How is the standard definition of independence applied to time-series?

Question

So, [Wikipedia says] that the standard definition of independence is:

$f_{X,Y}(x,y) = f_X(x) f_Y(y)$

How is this applied to timeseries? How do we calculate each side of the equation?

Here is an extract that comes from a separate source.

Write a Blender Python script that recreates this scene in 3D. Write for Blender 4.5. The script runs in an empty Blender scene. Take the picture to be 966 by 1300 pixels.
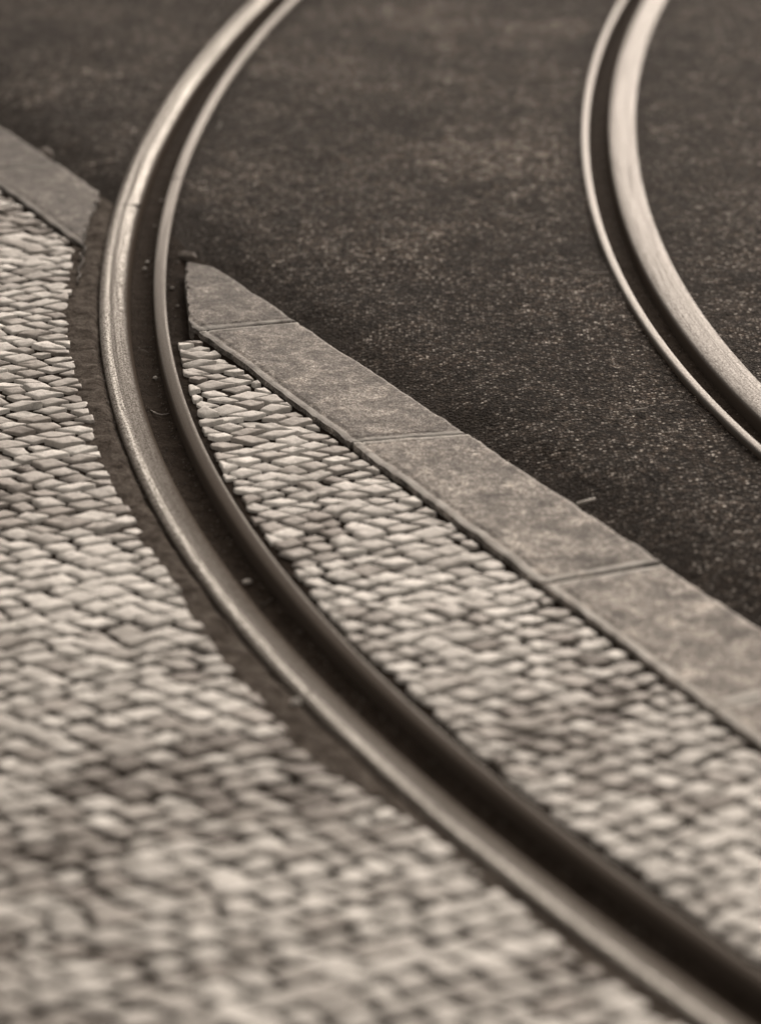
import bpy, math, random
import numpy as np
from mathutils import Vector

random.seed(7)
rng = np.random.default_rng(7)
scene = bpy.context.scene
R = math.radians

# ------------------------------------------------------------------ camera
H = 1.4903
PITCH = 0.40134794
cam_d = bpy.data.cameras.new('camera')
cam = bpy.data.objects.new('camera', cam_d)
scene.collection.objects.link(cam)
scene.camera = cam
cam.location = (0, 0, H)
cam.rotation_euler = (math.pi / 2 - PITCH, 0, 0)
cam_d.sensor_fit = 'VERTICAL'
cam_d.sensor_height = 24.0
cam_d.lens = 24.0 * 3500 / 1300
cam_d.clip_start = 0.05
cam_d.clip_end = 2000
cam_d.dof.use_dof = True
cam_d.dof.focus_distance = 4.28
cam_d.dof.aperture_fstop = 1.3
cam_d.dof.aperture_blades = 7

# ------------------------------------------------------------------ light
SUN_EL, SUN_AZ = 20.0, 12.0          # azimuth: compass degrees, 0 = +Y, 90 = +X
w = bpy.data.worlds.new('World')
scene.world = w
w.use_nodes = True
nt = w.node_tree
nt.nodes.clear()
sky = nt.nodes.new('ShaderNodeTexSky')
sky.sky_type = 'NISHITA'
sky.sun_disc = False
sky.sun_elevation = R(SUN_EL)
sky.sun_rotation = R(SUN_AZ)
sky.air_density = 2.0
sky.dust_density = 6.0
hs = nt.nodes.new('ShaderNodeHueSaturation')
hs.inputs['Saturation'].default_value = 0.0
bg = nt.nodes.new('ShaderNodeBackground')
bg.inputs['Strength'].default_value = 0.13
wo = nt.nodes.new('ShaderNodeOutputWorld')
nt.links.new(sky.outputs[0], hs.inputs['Color'])
tint = nt.nodes.new('ShaderNodeMix'); tint.data_type = 'RGBA'; tint.blend_type = 'MULTIPLY'
tint.inputs[0].default_value = 1.0; tint.inputs[7].default_value = (1.0, 0.85, 0.73, 1)
nt.links.new(hs.outputs[0], tint.inputs[6])
nt.links.new(tint.outputs[2], bg.inputs['Color'])
nt.links.new(bg.outputs[0], wo.inputs[0])

sd = bpy.data.lights.new('sun', 'SUN')
sd.energy = 1.1
sd.angle = R(30)
sd.color = (1.0, 0.86, 0.75)
sun = bpy.data.objects.new('sun', sd)
scene.collection.objects.link(sun)
az, el = R(SUN_AZ), R(SUN_EL)
dirv = Vector((math.sin(az) * math.cos(el), math.cos(az) * math.cos(el), math.sin(el)))
sun.rotation_euler = dirv.to_track_quat('Z', 'Y').to_euler()

scene.view_settings.view_transform = 'Standard'
scene.view_settings.look = 'None'
scene.view_settings.exposure = 0.28
scene.view_settings.gamma = 1.0

# ------------------------------------------------------------------ helpers
def props(o, label=None, cat=None, group=None, kind=None):
    if label: o['label'] = label
    if cat: o['category'] = cat
    if group: o['group'] = group
    if kind: o['kind'] = kind
    return o

def mesh_obj(name, verts, faces, mat, parent=None, smooth=True, loc=(0, 0, 0), uv=None, tone=None):
    verts = np.asarray(verts, float)
    me = bpy.data.meshes.new(name)
    if isinstance(faces, np.ndarray):
        n, k = faces.shape
        me.vertices.add(len(verts)); me.vertices.foreach_set('co', (verts - np.array(loc)).ravel())
        me.loops.add(n * k); me.loops.foreach_set('vertex_index', faces.ravel().astype(np.int32))
        me.polygons.add(n)
        me.polygons.foreach_set('loop_start', np.arange(0, n * k, k, dtype=np.int32))
        me.polygons.foreach_set('loop_total', np.full(n, k, dtype=np.int32))
        me.update(calc_edges=True)
    else:
        me.from_pydata((verts - np.array(loc)).tolist(), [], faces)
    me.validate()
    if smooth:
        me.polygons.foreach_set('use_smooth', np.ones(len(me.polygons), dtype=bool))
    if uv is not None:
        l = me.uv_layers.new(name='UVMap')
        idx = np.zeros(len(me.loops), dtype=np.int32)
        me.loops.foreach_get('vertex_index', idx)
        l.data.foreach_set('uv', np.asarray(uv)[idx].astype(np.float32).ravel())
    if tone is not None:
        a = me.attributes.new('tone', 'FLOAT', 'POINT')
        a.data.foreach_set('value', np.asarray(tone, np.float32))
    me.materials.append(mat)
    o = bpy.data.objects.new(name, me)
    scene.collection.objects.link(o)
    o.location = loc
    if parent is not None: o.parent = parent
    return o

def vnoise(x, y, scale, seed=0, octaves=3):
    """smooth value noise in about -1..1"""
    x = np.asarray(x, float) / scale; y = np.asarray(y, float) / scale
    out = 0; amp = 1; tot = 0
    r = np.random.default_rng(1000 + seed)
    T = r.random((256, 256)) * 2 - 1
    for o in range(octaves):
        xi = np.floor(x).astype(int); yi = np.floor(y).astype(int)
        fx = x - xi; fy = y - yi
        fx = fx * fx * (3 - 2 * fx); fy = fy * fy * (3 - 2 * fy)
        a = T[xi % 256, yi % 256]; b = T[(xi + 1) % 256, yi % 256]
        c = T[xi % 256, (yi + 1) % 256]; d = T[(xi + 1) % 256, (yi + 1) % 256]
        out = out + amp * ((a * (1 - fx) + b * fx) * (1 - fy) + (c * (1 - fx) + d * fx) * fy)
        tot += amp; amp *= 0.5
        x = x * 2.03 + 17.3; y = y * 2.03 + 5.1
    return out / tot * 1.4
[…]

If we're assuming that the probability distributions of the two series are the same, then $X=Y$ and we can just use $f(x,y) = f(x) f(y)$, right? So then I geuss I am basically asking what is f(x,y), and how do we calculate it?

Answer 1

Dependence is what makes time series, which are really sequences, interesting. Otherwise they would be an unordered set of random variables. Returning to your question, the issue is whether the joint distribution of $X_{t_i}$ and $X_{t_j}$ is separable: $f_{X_{t_i}, X_{t_j}}(x, y) \overset{?}{\equiv} f_{X_{t_i}}(x) f_{X_{t_j}}(y)$

Answer 2

Independence means that the joint density function for a set of variables is a product of their individual marginal densities. This doesn't change in the context of time series. $f(x,y)$ is the joint density for $X$ at $x$ and $Y$ at $y$. If $X$ and $Y$ are independent then it is the product of $f_X(x)$ and $f_Y(y)$. Note that $X$ and $Y$ do not have to have the same density. That is why Wikipedia used the subscripts and you should have too. Now in general if the variables are dependent than you need to know the form of the density and the value of the parameters. For example the bivariate normal density looks as follows:

$$ f_{X,Y}(x, y) = c e^{-q(x,y)} $$,

where the normalizing constant is

$$c = \frac{1}{2π \sqrt{(1-ρ^2)} σ_x σ_y} $$

and

$$q(x,y) = \frac{ \left( \frac{(x-μ_x)^2}{σ_{x}^2} - \frac{2 ρ (x-μ_x)(y-μ_y)}{σ_x σ_y} + \frac{(y-μ_y)^2}{σ_{y}^2}\right) }{2(1- ρ^2)} $$

We have two variances a correlation and constants in the formula. Given the parameters $ρ$, $σ_x$, $σ_y$ and $μ_x$ and $μ_y$ the joint density can be calculated.